To someone like me, who was raised in environments that prized engineering, that’s a horror show.

So, more and more, I find myself craving a different pace. I want systems that are engineered, not assembled out of shifting pieces. I want to debug without wondering if the root cause is buried under a dozen container layers. I want to know the system will still boot next month, or in five years.

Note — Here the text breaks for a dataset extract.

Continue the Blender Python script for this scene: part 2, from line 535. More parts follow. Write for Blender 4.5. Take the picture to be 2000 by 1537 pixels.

That’s also what’s drawn me to FreeBSD. Like IBM i, it doesn’t scream. It’s consistent. Documented. Predictable. It reminds me of what Linux used to feel like, before the fanboys, before the performance theater, before every tool needed a framework and a plugin ecosystem. But even FreeBSD, I worry, could drift in the same direction, not because of code, but because of mindset. It’s not the tools that ruin ecosystems. It’s the culture around them.

I’m not against innovation. I love clean container images, reproducible builds, and well-written glue code. A single Go binary that does its job without polluting the host? Beautiful. But not when clarity is sacrificed at the altar of speed.

And that’s why I appreciate some engineering practices so much. A Go binary you can copy from one machine to another, and it just works, like an old MS-DOS .exe. IBM i’s equivalent? SAVLIB. You copy programs and data in one clean shot. No 45 install steps. No YAML sacrifices. No hoping the OOM killer stays quiet. It just works by design. And when something works by design, you notice.

Returning to IBM i, and possibly exploring mainframes again, feels meaningful. These systems weren’t built to be trendy. They were built to be right. They prioritize data integrity over speed, uptime over dashboards, durability over hype.

And this rediscovery isn’t just about tech. It’s about rediscovering my true Self. I’ve always had a mind that dives deep, that doesn’t switch contexts easily, that finds peace in structure. I didn’t always have words for that. But looking back, I can see how my best work came from embracing that kind of focus.

Platforms like IBM i, or the mainframe world I’m now curious about, feel aligned with that part of me. It might not be fashionable. But it’s real. And it brings back the sense of joy and meaning I felt when I first started.

I don’t know where this exploration will lead. But I do know it’s worth continuing.

Not for the job market. Not for LinkedIn visibility.
Just to get the fun back in computing. And maybe, in the process, come back to my Self.